The Dry Fly gin is known for its flavors of juniper, apple, coriander, lavender, mint and hops. Tasted side by side with the barrel-aged gin, the new release has vanilla notes, smoother finish and softer mouth-feel.

“I wanted the oak flavor to be really understated,” Poffenroth said. “It is not so oaked or tannic that it detracts from the gin.”

Kristi Gamble, bar manager at Clover, said she liked the sophistication of the new liquor, something that she thinks will appeal to the cocktail drinkers she serves.

She experimented with cocktail recipes to highlight the new gin. (See recipe that follows.)

“I like it because it reminds me of a good classic cocktail, rich and almost malty in flavor but slightly sweet,” Gamble said. “The other ingredients complement and bring out the vanilla and oak in the barrel-aged gin, while still giving you that nice herbaceous note that gin is known for.”

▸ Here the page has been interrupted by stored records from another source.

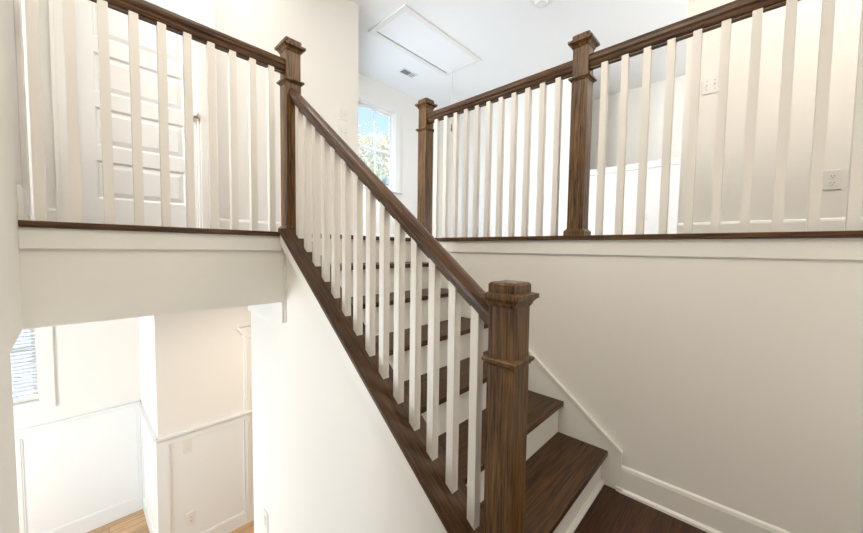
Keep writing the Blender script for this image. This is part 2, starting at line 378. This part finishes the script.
# skirt board on the wall with a bead along its top
sk = .258
yt = (Z-.106-sk)/SL
bm = new(); poly_x(bm, [(-.06, 0), (-.06, sk-.06*SL), (yt, Z-.106), (1.45, Z-.106), (1.45, 1.06), (.1, 0)], W-.015, W-.0005)
s = obj('skirt_board', bm, M['trim'], st)
bm = new(); poly_x(bm, [(-.068, sk-.012-.068*SL), (-.068, sk+.008-.068*SL), (yt-.02, Z-.106+.0-.0077), (yt-.02, Z-.106-.028)], W-.024, W-.001, .002)
obj('skirt_bead', bm, M['trim'], s)
bm = new(); box(bm, (W-.026, -.078, 0), (W-.0155, -.045, .022), .002); box(bm, (W-.020, -.066, .0), (W-.0155, -.052, sk-.07), .001); obj('skirt_foot', bm, M['trim'], s)
# curb cap carrying the balusters
bm = new(); c0 = .22
poly_x(bm, [(.065, c0+.065*SL), (1.443, c0+1.443*SL), (1.443, c0-.024+1.443*SL), (.065, c0-.024+.065*SL)], -.097, .0605, .003)
curb_bm = bm

# ------------------------------------------------------------------ newel posts
def newel(parent, cx, cy, z0, zt, base, hw=.043):
    bm = new()
    square_lathe(bm, [(hw, z0), (hw, zt-.235)], cx, cy); k = hw-.0015; box(bm, (cx-k, cy-k, zt-.235), (cx+k, cy+k, zt-.06))
    p = obj('newel_post', bm, M['post'], parent, loc=(cx, cy, z0))
    bm = new(); square_lathe(bm, [(hw+.0005, zt-.252), (hw+.004, zt-.248), (hw+.006, zt-.243), (.057, zt-.240), (.058, zt-.231), (.054, zt-.228), (hw-.001, zt-.225)], cx, cy)
    obj('collar', bm, M['post'], p)
    bm = new(); square_lathe(bm, [(hw-.001, zt-.074), (hw+.003, zt-.068), (hw+.006, zt-.060), (.060, zt-.050), (.064, zt-.048), (.064, zt-.035), (.046, zt-.031), (.046, zt-.008), (.042, zt-.002), (.036, zt)], cx, cy)
    obj('post_cap', bm, M['post'], p)
    if base:
        bm = new(); square_lathe(bm, [(.0565, z0), (.0565, z0+.024), (.052, z0+.030), (.0425, z0+.040)], cx, cy); obj('post_base', bm, M['post'], p)
    return p
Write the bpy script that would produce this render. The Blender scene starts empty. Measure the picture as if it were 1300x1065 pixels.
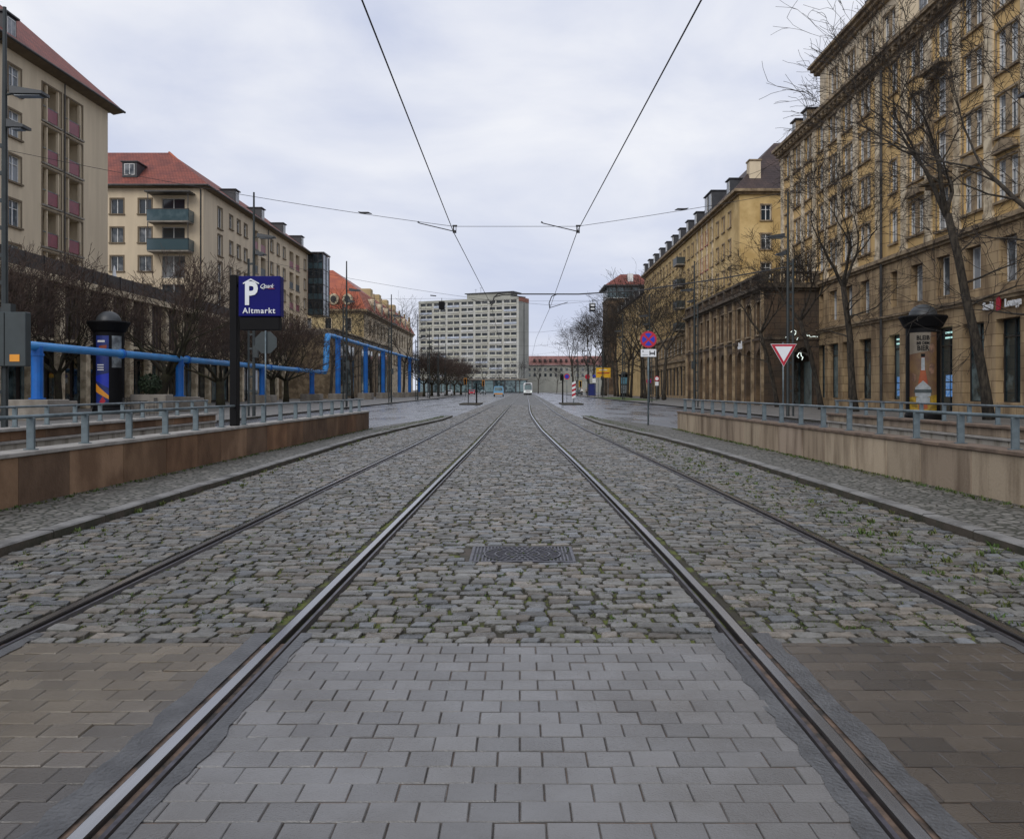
import bpy, math, random
import numpy as np
from mathutils import Vector, Matrix
R = math.radians
sc = bpy.context.scene
col = sc.collection
# ------------------------------------------------------------------ camera, sky, sun, exposure
cam = bpy.data.cameras.new('camera'); camo = bpy.data.objects.new('camera', cam); col.objects.link(camo)
EYE = 1.4
camo.location = (0, 0, EYE); camo.rotation_euler = (R(90), 0, 0)
cam.sensor_width = 36; cam.lens = 1100/1300*36
cam.shift_x = -10/1300; cam.shift_y = -37.5/1300
cam.clip_end = 5000; cam.clip_start = .05
sc.camera = camo
w = bpy.data.worlds.new('World'); sc.world = w; w.use_nodes = True
nt = w.node_tree; nt.nodes.clear()
def N(t, **k):
    n = nt.nodes.new(t)
    for a, b in k.items(): setattr(n, a, b)
    return n
out = N('ShaderNodeOutputWorld'); bg = N('ShaderNodeBackground'); bg.inputs[1].default_value = .1
sky = N('ShaderNodeTexSky', sky_type='NISHITA'); sky.sun_disc = False
sky.sun_elevation = R(38); sky.sun_rotation = R(204)
tc = N('ShaderNodeTexCoord'); mp = N('ShaderNodeMapping'); mp.inputs['Scale'].default_value = (1, 1, 2.4)
n1 = N('ShaderNodeTexNoise'); n1.inputs['Scale'].default_value = 2.6; n1.inputs['Detail'].default_value = 6; n1.inputs['Roughness'].default_value = .52
n1.inputs['Distortion'].default_value = .3
cr = N('ShaderNodeValToRGB'); e = cr.color_ramp.elements
e[0].position = .36; e[0].color = (.58, .63, .79, 1); e[1].position = .64; e[1].color = (.86, .875, .93, 1)
sclv = N('ShaderNodeVectorMath', operation='SCALE'); sclv.inputs['Scale'].default_value = 10
mx = N('ShaderNodeMixRGB'); mx.inputs[0].default_value = .96
L = nt.links.new
L(tc.outputs['Generated'], mp.inputs[0]); L(mp.outputs[0], n1.inputs['Vector']); L(n1.outputs[0], cr.inputs[0])
L(cr.outputs[0], sclv.inputs[0]); L(sky.outputs[0], mx.inputs[1]); L(sclv.outputs[0], mx.inputs[2]); L(mx.outputs[0], bg.inputs[0]); L(bg.outputs[0], out.inputs[0])
sl = bpy.data.lights.new('sun', 'SUN'); sl.energy = 1.5; sl.angle = R(35); sl.color = (1, .96, .9)
so = bpy.data.objects.new('sun', sl); col.objects.link(so); so.rotation_euler = (R(54), 0, R(-24))
sc.view_settings.view_transform = 'Standard'; sc.view_settings.look = 'None'; sc.view_settings.exposure = .06; sc.view_settings.gamma = 1
try: sc.cycles.max_bounces = 5; sc.cycles.diffuse_bounces = 3; sc.cycles.glossy_bounces = 3; sc.cycles.use_denoising = True
except Exception: pass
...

Poffenroth said he expects some of the Creel Collection specialty offerings at Dry Fly to sell out quickly, but they’re planning to make them each year. Dry Fly distributes to liquor stores in the region and can also be purchased at the distillery gift shop, 1003 E. Trent Ave.

The 21st Cast

From Kristi Gamble, Clover bar manager

1 1/2 ounces Dry Fly Barrel Aged Gin

3/4 ounce Carpano Sweet Vermouth

1/2 ounce grapefruit juice

1/4 ounce Galliano

2-3 dashes Angostura bitters

Stir with ice and strain into a chilled cocktail glass. Garnish with a grapefruit twist or flamed grapefruit peel for the more adventuresome type.